As both a lawyer and an educator, Friedenthal said his work in sports law mainly involves the NCAA. During nine years on the Infractions Committee, Friedenthal and other NCAA officials have ruled on hundreds of cases involving NCAA rules violations. The independent committee, whose members are not paid, enforces its regulations on recruitment, academic dishonesty and other areas in all Division I sports.

“I like to think that I am helping to maintain and improve the quality of intercollegiate athletic play,” Friedenthal said. “I am a teacher, a professor. I care about students. If the rules aren’t obeyed we short change a lot of students and give the wrong impression of what athletics is all about.”

Friedenthal holds high praise for the GW Athletic Department, which he said has not been charged with any NCAA violations.

“We have an excellent athletic department and faculty dedicated to a clean program,” Friedenthal said. “We have had some scandals about the character of recruits, but that is different. It is a question about policy for the institution.”

But this is not the case for all NCAA Division I universities. The Infractions Committee, which functions like a court, heard more than 30 cases last year – mostly involving advantages given to recruits, Friedenthal said.

The NCAA regulates when and how universities can recruit students athletes, forbidding schools from offering players money other than scholarships.

Friedenthal said boosters commit a large portion of rules violations. He describes a booster as “a crazy alum who thinks he owns the basketball or football team.” Boosters often try to recruit athletes themselves, paying little or no regard to NCAA regulations, Friedenthal said.

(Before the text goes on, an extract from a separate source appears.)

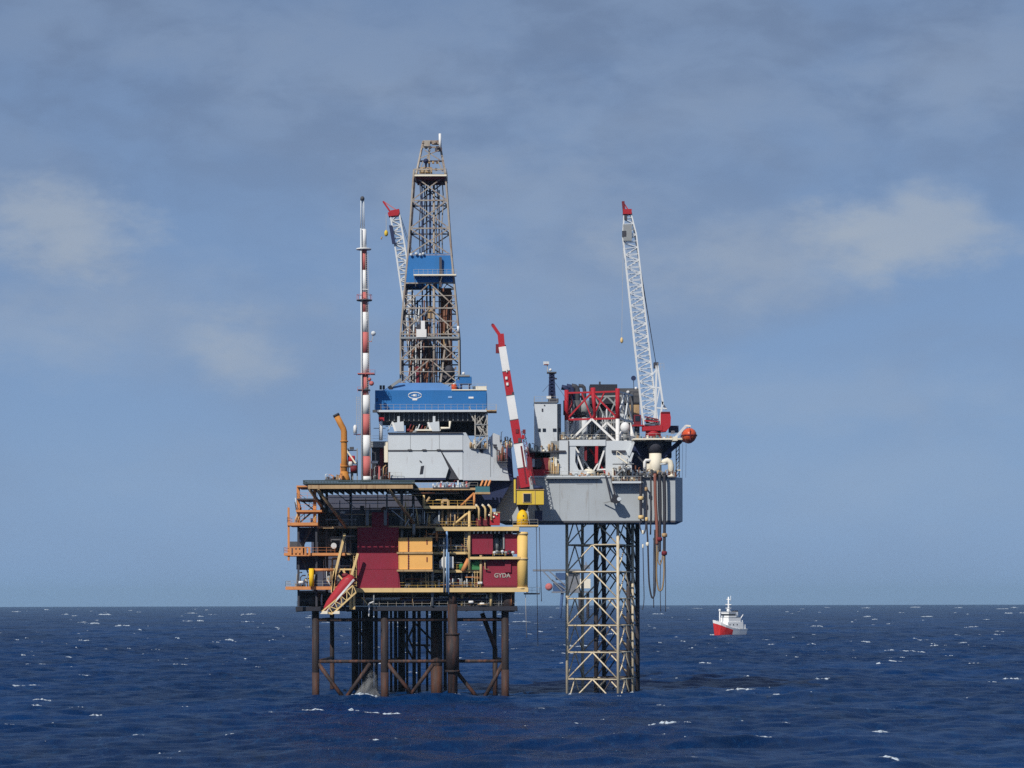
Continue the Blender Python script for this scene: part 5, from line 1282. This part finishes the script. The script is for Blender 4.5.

“The boosters can act with or without the coaches knowledge, but the school has an obligation to control them because they represent the interests of the university,” Friedenthal said.

Other infractions involve the falsification of academic credentials, Friedenthal said. This is when the school aids in furnishing the students with phony grades and test scores.

In a recent University of Minnesota case two athletic office secretaries tutored student-athletes for four years, writing more than 400 papers for 10 basketball players, Friedenthal said. Coaches have also recruited students to take the SATs for the athletes in order for them to meet admission requirements, Friedenthal said.

The NCAA Enforcement Staff, which leads preliminary investigations into allegations of wrongdoing, presents cases to the Infractions Committee. The Enforcement Staff discovers violations in different ways including tips and newspapers accounts, but most are reported by the university that committed the violation, Friedenthal said.

“(Universities) have a duty to self-report (violations), and most do,” Friedenthal said.

After an official inquiry by the Enforcement Staff, the case goes before Friedenthal’s committee.

“The enforcement is like a prosecutor and the school is like the defense,” he said. “In most cases the two side agree, but every now and again we have to make a choice. We then assess the penalties.”

According to Friedenthal, the most common penalty is loss of scholarships. Schools have a limited number of scholarships for each sport. Other penalties include loss of postseason eligibility and probation, for which schools must report how they comply with the rules.

“Most schools really want to comply,” Friedenthal said. “Yes you have wayward coaches, wayward boosters and students, but most want to comply.”

The greatest punishment the committee can give is “the death penalty,” in which an offending university loses its athletic program in the sport it violated for one year. In 1987, before Friedenthal was on the committee, Southern Methodist University’s football team received this sanction, the only time it was used.

“We only use the death penalty if it is a repeat offense in the past five years and a very serious offense at that,” Friedenthal said.

The biggest infractions occur in football and men’s basketball because they generate the most revenue and media attention, Friedenthal said. But the committee has dealt with violations in all sports.

Friedenthal’s term as chair of the committee ends in September, the culmination 24 years of service for the NCAA. Before serving on the Infractions Committee, Friedenthal worked for the Student Eligibility Committee and served as Stanford University’s faculty advisor to the NCAA.

Friedenthal taught at Stanford for 20 years before coming to GW in 1988. At Stanford, Friedenthal was introduced to mediating athletic regulations when he settled a dispute on whether women should be allowed to play intramural sports. He decided they should play.

Friedenthal said he always acted as the “academic conscience.”

“I made sure the student athletes were real students,” he said.

Friedenthal said he will continue to work with the NCAA if the organization asks. As for being an athlete himself, Friedenthal said he is only a fan.

“I am a lawyer, and people, especially in this area, need lawyers,” he said.